Hi, I’m Madeline
I’ve always been very aware of the idea of home.
I grew up with five siblings in a full and happy house that squeezed and stretched at every edge to accommodate us all. When I was seven, my parents converted the attic of their bungalow to make a room each for me and my sister. Although we were originally devastated to be separated (we cried!), it didn’t take long to realise that this was actually a brilliant idea. A room of one’s own and all that.
The room I was given was teeny tiny. We could just about squeeze a bed in by cutting into the roof, which required a swift stoop every time you wanted to get in or out. But I loved it, and I was eager to make it my own. I asked my not-so-handy dad to put some shelves up, and after fashioning a couple of hooks for my hats by bending paperclips and taping them to the underside of one of those shelves, he later replaced them with two proper hooks from his collection of things-that-might-come-in-handy in the garage.

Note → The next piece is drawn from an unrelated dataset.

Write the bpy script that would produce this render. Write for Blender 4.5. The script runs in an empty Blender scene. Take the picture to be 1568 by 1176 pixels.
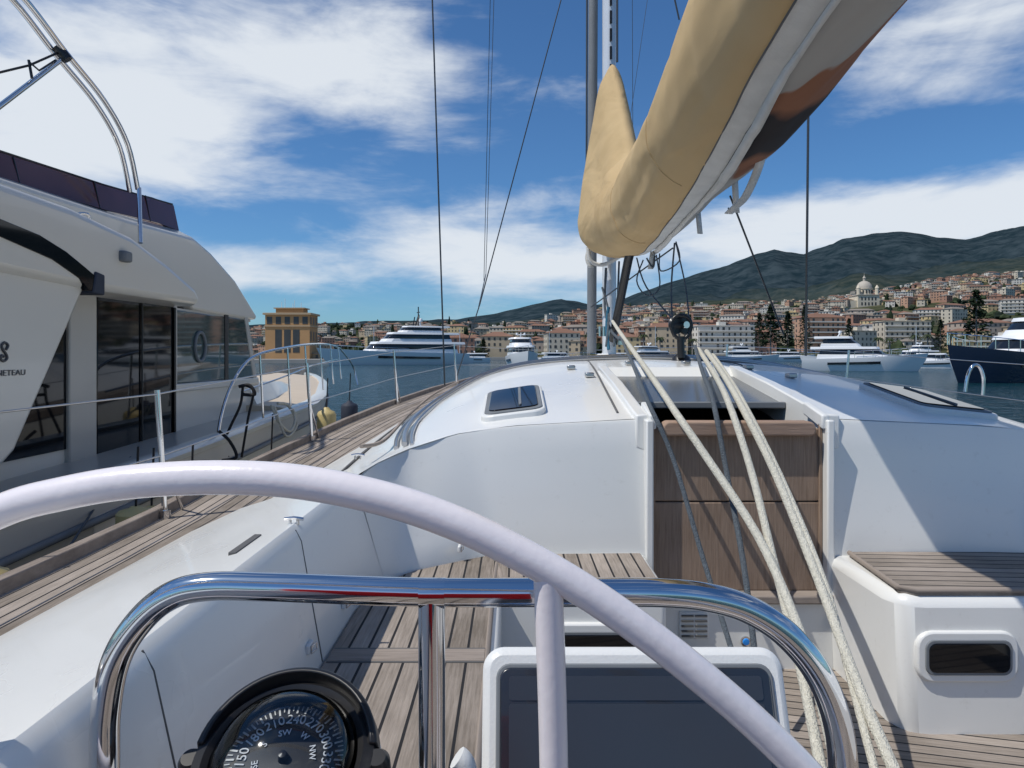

I didn’t know it then, but I was building a home for myself - a tiny little nest full of my things. Finding ways to display them and make room for them. It was intuitive and instinctual. That little nest became my sanctuary in a home brimming with the hustle and bustle of everyday family life.
I found myself repeating this process again and again: in university halls, in a student house where I painted the walls and spent hard-earned money at Ikea to make it feel less temporary and more like a reflection of me; later in apartments in Germany, then Brooklyn, where we painted bold colours, built walls, and made room for a growing family. Long evenings and weekends followed, Tearing up floors, stripping paint, laying tile, building shelves, often with an industrial fan humming outside the children’s room so they wouldn’t wake.
And it continues still.
Building a home is a labour of absolute love. To me, home should bring a sense of ease and belonging. It’s where you should feel the most settled, sure, aligned. That only happens when the people who live there are represented. In the art, the collections, the souvenirs, the heirlooms. In the handwritten notes, the concert tickets, the memories.
Today, that instinctual way of making space, paying attention, using what’s there, trusting your eye — is how I work with clients. I offer color-led decorating and design guidance that helps people uncover what feels right to them and building out a home to reflect just that.